- Exercise goal
The lines to reproduce run from the first one through the line containing "VAR = [sack_variant(s)". Reproduce them exactly.

- Data extract
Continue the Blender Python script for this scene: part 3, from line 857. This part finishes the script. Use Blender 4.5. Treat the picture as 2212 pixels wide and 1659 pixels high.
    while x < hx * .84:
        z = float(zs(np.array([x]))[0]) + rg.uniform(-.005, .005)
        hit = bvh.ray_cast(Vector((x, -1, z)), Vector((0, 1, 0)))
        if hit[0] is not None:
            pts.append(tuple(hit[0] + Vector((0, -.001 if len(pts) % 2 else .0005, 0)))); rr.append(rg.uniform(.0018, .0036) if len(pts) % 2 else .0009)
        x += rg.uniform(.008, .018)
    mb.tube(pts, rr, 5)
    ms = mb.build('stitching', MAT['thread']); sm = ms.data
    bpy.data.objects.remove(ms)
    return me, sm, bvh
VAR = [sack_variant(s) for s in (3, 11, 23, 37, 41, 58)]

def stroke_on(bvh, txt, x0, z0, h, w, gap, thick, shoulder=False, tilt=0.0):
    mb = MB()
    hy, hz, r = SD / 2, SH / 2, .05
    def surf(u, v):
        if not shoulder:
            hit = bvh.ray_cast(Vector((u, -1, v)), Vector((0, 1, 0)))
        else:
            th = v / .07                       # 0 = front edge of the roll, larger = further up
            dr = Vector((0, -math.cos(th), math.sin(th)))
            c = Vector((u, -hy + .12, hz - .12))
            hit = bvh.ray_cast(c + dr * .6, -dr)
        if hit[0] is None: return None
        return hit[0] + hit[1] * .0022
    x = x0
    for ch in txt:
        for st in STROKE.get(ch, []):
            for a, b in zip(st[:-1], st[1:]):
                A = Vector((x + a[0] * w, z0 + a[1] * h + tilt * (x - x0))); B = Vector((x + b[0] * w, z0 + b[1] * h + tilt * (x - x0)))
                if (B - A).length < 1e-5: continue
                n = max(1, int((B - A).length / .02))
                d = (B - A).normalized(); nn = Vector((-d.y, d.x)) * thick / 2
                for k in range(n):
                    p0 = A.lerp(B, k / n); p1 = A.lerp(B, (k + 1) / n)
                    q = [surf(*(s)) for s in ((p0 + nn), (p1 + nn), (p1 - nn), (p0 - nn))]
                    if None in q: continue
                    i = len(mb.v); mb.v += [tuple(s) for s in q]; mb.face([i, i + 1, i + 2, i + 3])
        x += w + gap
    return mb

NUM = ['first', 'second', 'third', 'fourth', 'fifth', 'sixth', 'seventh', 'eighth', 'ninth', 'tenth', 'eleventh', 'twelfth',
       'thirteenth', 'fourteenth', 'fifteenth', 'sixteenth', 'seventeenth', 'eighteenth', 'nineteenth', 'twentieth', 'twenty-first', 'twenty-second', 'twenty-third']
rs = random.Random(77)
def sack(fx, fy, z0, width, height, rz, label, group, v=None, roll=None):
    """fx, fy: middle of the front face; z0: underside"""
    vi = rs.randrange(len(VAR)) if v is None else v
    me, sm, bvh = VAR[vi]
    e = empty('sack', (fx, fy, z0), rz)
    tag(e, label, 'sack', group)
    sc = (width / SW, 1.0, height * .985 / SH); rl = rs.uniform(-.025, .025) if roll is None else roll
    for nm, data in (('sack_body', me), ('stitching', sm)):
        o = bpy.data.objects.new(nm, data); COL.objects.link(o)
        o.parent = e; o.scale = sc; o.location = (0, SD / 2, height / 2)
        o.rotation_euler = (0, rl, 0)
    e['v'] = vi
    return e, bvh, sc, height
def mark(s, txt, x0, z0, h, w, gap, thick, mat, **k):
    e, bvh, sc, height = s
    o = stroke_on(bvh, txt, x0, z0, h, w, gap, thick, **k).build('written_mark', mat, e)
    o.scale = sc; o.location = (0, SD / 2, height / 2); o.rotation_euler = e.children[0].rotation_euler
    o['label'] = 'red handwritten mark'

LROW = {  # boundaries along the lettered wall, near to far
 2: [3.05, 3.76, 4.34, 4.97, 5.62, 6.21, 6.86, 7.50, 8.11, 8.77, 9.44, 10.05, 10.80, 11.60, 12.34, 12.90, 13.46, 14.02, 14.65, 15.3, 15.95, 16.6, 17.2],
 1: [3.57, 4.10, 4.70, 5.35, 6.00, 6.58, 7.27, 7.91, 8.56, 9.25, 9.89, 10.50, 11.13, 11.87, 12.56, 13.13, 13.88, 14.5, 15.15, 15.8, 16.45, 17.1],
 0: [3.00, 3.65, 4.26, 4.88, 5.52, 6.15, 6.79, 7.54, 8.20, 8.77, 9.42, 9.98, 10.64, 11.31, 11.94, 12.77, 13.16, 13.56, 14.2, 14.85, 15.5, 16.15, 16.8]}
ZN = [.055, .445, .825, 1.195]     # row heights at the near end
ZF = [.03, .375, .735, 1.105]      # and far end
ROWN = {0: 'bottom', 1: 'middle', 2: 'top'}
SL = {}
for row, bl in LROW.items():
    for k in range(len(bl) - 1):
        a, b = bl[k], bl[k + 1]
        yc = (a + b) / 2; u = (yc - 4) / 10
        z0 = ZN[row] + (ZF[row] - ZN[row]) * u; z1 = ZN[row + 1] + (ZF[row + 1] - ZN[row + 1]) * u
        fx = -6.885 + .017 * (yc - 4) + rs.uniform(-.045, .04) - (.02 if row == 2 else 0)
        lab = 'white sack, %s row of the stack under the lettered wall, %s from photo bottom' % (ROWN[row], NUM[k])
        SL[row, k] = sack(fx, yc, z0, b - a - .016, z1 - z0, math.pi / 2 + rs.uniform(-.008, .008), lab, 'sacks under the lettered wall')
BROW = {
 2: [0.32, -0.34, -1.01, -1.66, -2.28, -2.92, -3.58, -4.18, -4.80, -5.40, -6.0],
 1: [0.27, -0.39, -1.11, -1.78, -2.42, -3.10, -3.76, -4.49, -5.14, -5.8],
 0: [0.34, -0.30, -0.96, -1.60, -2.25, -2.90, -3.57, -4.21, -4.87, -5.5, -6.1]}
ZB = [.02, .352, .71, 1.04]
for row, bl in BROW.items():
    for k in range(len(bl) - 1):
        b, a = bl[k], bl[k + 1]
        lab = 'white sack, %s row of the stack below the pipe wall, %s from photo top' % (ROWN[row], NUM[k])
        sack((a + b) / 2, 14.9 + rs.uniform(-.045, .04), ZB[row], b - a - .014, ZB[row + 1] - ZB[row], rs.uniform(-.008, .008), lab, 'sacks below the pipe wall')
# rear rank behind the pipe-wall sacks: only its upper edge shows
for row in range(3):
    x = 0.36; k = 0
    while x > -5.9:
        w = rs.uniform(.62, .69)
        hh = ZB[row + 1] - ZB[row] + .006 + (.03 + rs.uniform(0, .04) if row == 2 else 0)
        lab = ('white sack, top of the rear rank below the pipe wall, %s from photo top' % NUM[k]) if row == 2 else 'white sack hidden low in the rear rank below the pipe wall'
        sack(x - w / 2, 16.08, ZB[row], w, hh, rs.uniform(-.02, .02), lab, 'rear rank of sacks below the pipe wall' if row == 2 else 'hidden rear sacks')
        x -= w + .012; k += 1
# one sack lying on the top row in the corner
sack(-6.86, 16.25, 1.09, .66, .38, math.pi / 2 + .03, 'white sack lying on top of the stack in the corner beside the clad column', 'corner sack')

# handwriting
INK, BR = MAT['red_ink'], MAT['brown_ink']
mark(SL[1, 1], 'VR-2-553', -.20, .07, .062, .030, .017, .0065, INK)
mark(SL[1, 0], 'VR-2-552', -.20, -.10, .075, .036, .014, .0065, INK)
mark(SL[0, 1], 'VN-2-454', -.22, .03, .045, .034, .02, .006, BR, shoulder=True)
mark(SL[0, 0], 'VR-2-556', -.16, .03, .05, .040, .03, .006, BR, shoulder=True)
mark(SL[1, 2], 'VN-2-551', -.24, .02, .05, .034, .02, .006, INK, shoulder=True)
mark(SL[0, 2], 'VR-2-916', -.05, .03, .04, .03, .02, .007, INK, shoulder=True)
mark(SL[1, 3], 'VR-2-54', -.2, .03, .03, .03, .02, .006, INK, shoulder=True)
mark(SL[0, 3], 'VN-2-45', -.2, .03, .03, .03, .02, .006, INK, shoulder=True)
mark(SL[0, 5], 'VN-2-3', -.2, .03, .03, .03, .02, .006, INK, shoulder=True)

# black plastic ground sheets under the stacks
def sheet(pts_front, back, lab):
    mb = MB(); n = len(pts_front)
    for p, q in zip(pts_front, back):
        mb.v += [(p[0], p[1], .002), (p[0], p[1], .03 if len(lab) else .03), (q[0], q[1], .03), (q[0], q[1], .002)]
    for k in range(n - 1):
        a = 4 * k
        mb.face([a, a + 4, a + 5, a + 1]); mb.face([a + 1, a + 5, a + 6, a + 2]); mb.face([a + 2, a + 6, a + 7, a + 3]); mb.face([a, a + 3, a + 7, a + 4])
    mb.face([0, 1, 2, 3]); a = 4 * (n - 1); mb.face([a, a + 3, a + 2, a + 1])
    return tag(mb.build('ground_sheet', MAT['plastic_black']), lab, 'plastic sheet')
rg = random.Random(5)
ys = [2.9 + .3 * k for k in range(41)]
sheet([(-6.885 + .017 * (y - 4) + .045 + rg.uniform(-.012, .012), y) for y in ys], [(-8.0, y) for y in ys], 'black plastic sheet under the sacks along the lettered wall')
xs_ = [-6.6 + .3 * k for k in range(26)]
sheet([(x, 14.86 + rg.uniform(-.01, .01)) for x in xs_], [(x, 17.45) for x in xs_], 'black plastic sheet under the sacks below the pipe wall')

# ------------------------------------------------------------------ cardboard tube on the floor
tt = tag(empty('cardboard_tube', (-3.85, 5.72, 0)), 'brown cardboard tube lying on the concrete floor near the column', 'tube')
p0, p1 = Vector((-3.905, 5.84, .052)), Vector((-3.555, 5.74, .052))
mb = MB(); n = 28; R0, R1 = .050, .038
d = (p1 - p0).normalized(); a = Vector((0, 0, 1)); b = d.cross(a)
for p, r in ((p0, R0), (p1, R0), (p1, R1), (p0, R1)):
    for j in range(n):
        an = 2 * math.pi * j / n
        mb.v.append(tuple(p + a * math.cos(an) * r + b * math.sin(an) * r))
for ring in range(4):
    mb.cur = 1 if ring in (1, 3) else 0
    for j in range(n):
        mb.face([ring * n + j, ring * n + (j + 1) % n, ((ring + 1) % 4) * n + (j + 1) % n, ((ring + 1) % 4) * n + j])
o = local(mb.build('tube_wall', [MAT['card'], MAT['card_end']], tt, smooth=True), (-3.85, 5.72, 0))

- Completed task
Continue the Blender Python script for this scene: part 3, from line 857. This part finishes the script. Use Blender 4.5. Treat the picture as 2212 pixels wide and 1659 pixels high.
    while x < hx * .84:
        z = float(zs(np.array([x]))[0]) + rg.uniform(-.005, .005)
        hit = bvh.ray_cast(Vector((x, -1, z)), Vector((0, 1, 0)))
        if hit[0] is not None:
            pts.append(tuple(hit[0] + Vector((0, -.001 if len(pts) % 2 else .0005, 0)))); rr.append(rg.uniform(.0018, .0036) if len(pts) % 2 else .0009)
        x += rg.uniform(.008, .018)
    mb.tube(pts, rr, 5)
    ms = mb.build('stitching', MAT['thread']); sm = ms.data
    bpy.data.objects.remove(ms)
    return me, sm, bvh
VAR = [sack_variant(s) for s in (3, 11, 23, 37, 41, 58)]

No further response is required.